The proof (for prop. logic) inductively shows that if $\Gamma, \phi \vdash \psi$ has a derivation $\psi_1,\dots,\psi_n = \psi$ under $\Gamma, \phi$, then we also have $\Gamma \vdash (\phi \rightarrow \psi_i)$ for $i = 1,\dots,n$. The inductive step involves "gluing" together different derivations to obtain the required derivation to complete the proof (see picture below for details).
The book later states that proving the deduction theorem for predicate calculus doesn't require much more and the prop. logic proof is most of the work required with an extended argument needed to cover Generalization as an inference rule.
Question: In predicate calculus, because of the Thinning Rule, $\Gamma \vdash \phi$ is defined by the book as there existing some $\Gamma_0 \subseteq \Gamma $ such that there exists a derivation (using certain Axioms, Modus Ponens and Generalization for variables not occurring free in any formula in the set of hypotheses) of $\phi$ under the hypotheses $\Gamma_0$. Because of this definition, how can we glue together two different derivations under $\Gamma$? What if one of the derivations involves Generalization which isn't valid unless one makes the set of hypotheses "smaller", i.e. work under $\Gamma_0$ rather than $\Gamma$.
I may be misunderstanding some definition here. If that is the case, please let me know. Thank you.
Inductive step in proof of deduction theorem for prop. logic:
See Goldrei's comment on the role of the thinning rule at page 223.
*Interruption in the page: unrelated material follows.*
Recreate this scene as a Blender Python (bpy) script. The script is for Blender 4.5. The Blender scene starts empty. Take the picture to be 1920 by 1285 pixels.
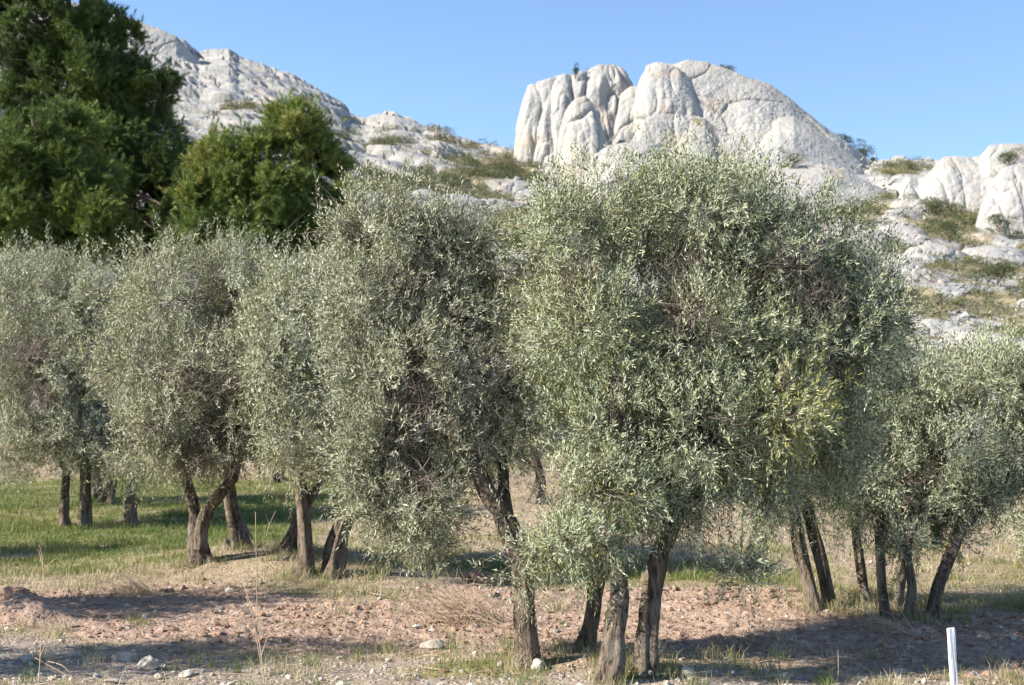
import bpy, math, random
import numpy as np
from mathutils import Vector

C = bpy.context.scene.collection
rng = np.random.default_rng(7)
random.seed(7)

# ------------------------------------------------------------------ camera, sky, sun, exposure
FPX, HOR, EYE = 2638.0, 850.0, 1.7              # focal length and horizon row in photograph pixels
TILT = math.atan((HOR - 642.5) / FPX)
SUN = np.array((-0.948, -0.318, 0.0)); SUN /= np.linalg.norm(SUN)
SUN_EL = math.radians(32)

cam = bpy.data.cameras.new('camera')
cam.sensor_width = 36; cam.lens = 36 * FPX / 1920
cam.clip_start = 0.1; cam.clip_end = 3000
cam.dof.use_dof = True; cam.dof.focus_distance = 11.3; cam.dof.aperture_fstop = 3.6
camo = bpy.data.objects.new('camera', cam); C.objects.link(camo)
camo.location = (0, 0, EYE); camo.rotation_euler = (math.pi / 2 + TILT, 0, 0)
S = bpy.context.scene
S.camera = camo
w = bpy.data.worlds.new('World'); S.world = w; w.use_nodes = True
nt = w.node_tree; nt.nodes.clear()
sky = nt.nodes.new('ShaderNodeTexSky'); sky.sky_type = 'NISHITA'; sky.sun_disc = False
sky.sun_elevation = SUN_EL; sky.sun_rotation = math.atan2(-SUN[0], SUN[1])
sky.altitude = 1800; sky.air_density = 1.0; sky.dust_density = 0.0; sky.ozone_density = 2.6
bg = nt.nodes.new('ShaderNodeBackground'); bg.inputs['Strength'].default_value = 0.093
wo = nt.nodes.new('ShaderNodeOutputWorld')
nt.links.new(sky.outputs[0], bg.inputs[0]); nt.links.new(bg.outputs[0], wo.inputs[0])
sl = bpy.data.lights.new('sun', 'SUN'); sl.energy = 5.0; sl.angle = math.radians(0.53); sl.color = (1.0, 0.93, 0.82)
so = bpy.data.objects.new('sun', sl); C.objects.link(so)
sd = Vector((SUN[0] * math.cos(SUN_EL), SUN[1] * math.cos(SUN_EL), math.sin(SUN_EL)))
so.rotation_euler = sd.to_track_quat('Z', 'Y').to_euler(); so.location = (-20, -20, 30)
S.view_settings.view_transform = 'Standard'; S.view_settings.look = 'None'
S.view_settings.gamma = 1.0; S.view_settings.exposure = 1.5
S.render.engine = 'CYCLES'
S.cycles.max_bounces = 6; S.cycles.diffuse_bounces = 3; S.cycles.transmission_bounces = 4; S.cycles.glossy_bounces = 2
S.cycles.use_denoising = True

# ------------------------------------------------------------------ helpers
def P(px, py, d):
    """point seen at photograph pixel (px, py) at forward distance d"""
    u = (np.asarray(px, float) - 960) / FPX; v = (642.5 - np.asarray(py, float)) / FPX
    fy = math.cos(TILT) - v * math.sin(TILT); up = math.sin(TILT) + v * math.cos(TILT)
    d = np.asarray(d, float)
    u, fy, up, d = np.broadcast_arrays(u, fy, up, d)
    return np.stack([u * d / fy, d, EYE + d * up / fy], -1)

def nrm(a): return a / np.maximum(np.linalg.norm(a, axis=-1, keepdims=True), 1e-9)
def sst(a, b, x): t = np.clip((x - a) / (b - a), 0, 1); return t * t * (3 - 2 * t)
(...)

I think that there is no issue with it in the proof of the DT for predicate logic.
We have a derivation $Γ, \phi \vdash \psi$; due to the def of page 221, in it we have no use of Gen that quantifies a variable $x$ that is free in $\Gamma$ or $\phi$.
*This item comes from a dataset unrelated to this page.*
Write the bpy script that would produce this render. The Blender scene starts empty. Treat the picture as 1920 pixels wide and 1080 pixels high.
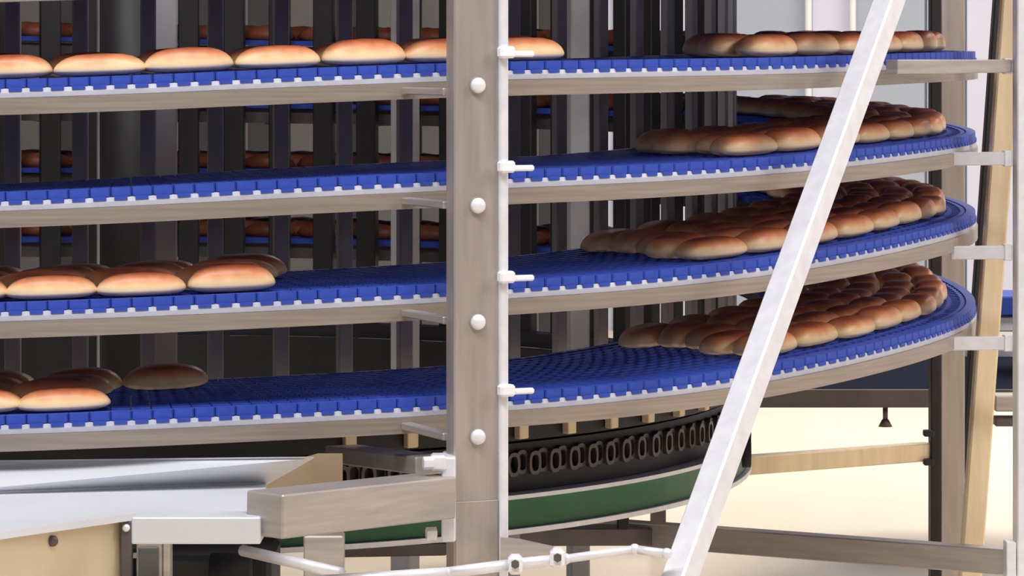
import bpy, bmesh, math, random
from mathutils import Vector, Matrix
import numpy as np
random.seed(7)
PI = math.pi
scn = bpy.context.scene
COL = scn.collection

# ------------------------------------------------------------------ camera
H = 1.60                                   # camera height above the floor
F = 5932.5                                 # focal length in pixels of a 1920 px wide frame
HOR = 120.0                                # horizon row
cam_d = bpy.data.cameras.new('camera'); cam = bpy.data.objects.new('camera', cam_d); COL.objects.link(cam)
cam.location = (0, 0, H); cam.rotation_euler = (PI/2, 0, 0)
cam_d.sensor_width = 36.0; cam_d.lens = F/1920*36.0
cam_d.shift_y = -(540.0-HOR)/1920.0
cam_d.clip_start = 0.1; cam_d.clip_end = 200
scn.camera = cam

# ------------------------------------------------------------------ world, light, exposure
w = bpy.data.worlds.new('world'); scn.world = w; w.use_nodes = True
w.node_tree.nodes['Background'].inputs[0].default_value = (0.80, 0.87, 1.0, 1)
w.node_tree.nodes['Background'].inputs[1].default_value = 0.10
def area(name, loc, target, sx, sy, power, col):
    l = bpy.data.lights.new(name, 'AREA'); l.shape = 'RECTANGLE'; l.size = sx; l.size_y = sy
    l.energy = power; l.color = col
    o = bpy.data.objects.new(name, l); COL.objects.link(o); o.location = loc
    d = Vector(target)-Vector(loc); o.rotation_euler = d.to_track_quat('-Z', 'Y').to_euler()
    return o
area('hall_light_front', (-0.8, 3.0, 5.7), (0.0, 6.3, 1.2), 5.5, 0.8, 360, (0.96, 0.97, 1.0))
area('hall_window_light', (0.5, -4.5, 2.2), (0.0, 6.0, 1.0), 5.0, 1.6, 20, (1.0, 0.96, 0.92))
area('hall_light_right', (5.0, 5.0, 4.6), (1.0, 7.3, 1.0), 1.5, 2.0, 150, (1.0, 0.93, 0.84))
area('hall_light_back', (3.2, 13.0, 5.0), (2.6, 13.0, 0.0), 5.0, 6.0, 520, (1.0, 0.96, 0.90))
scn.view_settings.view_transform = 'Standard'; scn.view_settings.look = 'None'
scn.view_settings.gamma = 1; scn.view_settings.use_curve_mapping = False
scn.view_settings.exposure = 0.0

# ------------------------------------------------------------------ helpers
def at(px, py, Y):                         # a point at depth Y seen at a pixel of the photograph
    return Vector(((px-960.0)/F*Y, Y, H-(py-HOR)/F*Y))
def lin(c): return tuple(((v/255.0)/12.92 if v/255.0 <= .04045 else ((v/255.0+.055)/1.055)**2.4) for v in c)
def mat(name, rgb, rough=.5, metal=0.0, noise=0.0, scale=8.0, stretch=(1,1,1), bump=0.0, spec=.5):
    m = bpy.data.materials.new(name); m.use_nodes = True
    nt = m.node_tree; b = nt.nodes['Principled BSDF']
    c = lin(rgb)
    b.inputs['Roughness'].default_value = rough; b.inputs['Metallic'].default_value = metal
    b.inputs['Specular IOR Level'].default_value = spec
    tc = nt.nodes.new('ShaderNodeTexCoord'); mp = nt.nodes.new('ShaderNodeMapping')
    mp.inputs['Scale'].default_value = stretch
    nt.links.new(tc.outputs['Object'], mp.inputs['Vector'])
    n = nt.nodes.new('ShaderNodeTexNoise'); n.inputs['Scale'].default_value = scale; n.inputs['Detail'].default_value = 4
    nt.links.new(mp.outputs[0], n.inputs['Vector'])
    r = nt.nodes.new('ShaderNodeValToRGB')
    r.color_ramp.elements[0].position = .3; r.color_ramp.elements[1].position = .7
    r.color_ramp.elements[0].color = tuple(v*(1-noise) for v in c)+(1,)
    r.color_ramp.elements[1].color = tuple(min(1, v*(1+noise*.6)) for v in c)+(1,)
    nt.links.new(n.outputs['Fac'], r.inputs[0]); nt.links.new(r.outputs[0], b.inputs['Base Color'])
    if bump:
        bp = nt.nodes.new('ShaderNodeBump'); bp.inputs['Strength'].default_value = bump; bp.inputs['Distance'].default_value = .004
        nt.links.new(n.outputs['Fac'], bp.inputs['Height']); nt.links.new(bp.outputs[0], b.inputs['Normal'])
    return m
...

Thus, mimicking the propositional proof, in order to manage the step regarding the Gen rule we have to suppose that there is some $j < i$ such that $\psi_i$ is $∀x\psi_j$.
By the inductive hypotheses: $\Gamma \vdash \phi \to \psi_j$ and we know that $x$ is not a free variable of $\phi$, then, by axiom (A5), $(∀x(\phi → ψ_j) → (\phi → ∀xψ_j))$.
Since $Γ ⊢ \phi \to \psi_j$, we have, by Gen, $Γ ⊢ ∀x(\phi \to \psi_j)$, and so, by MP, $Γ ⊢ \phi \to ∀x\psi_j$; that is, $Γ ⊢ \phi \to \psi_i$.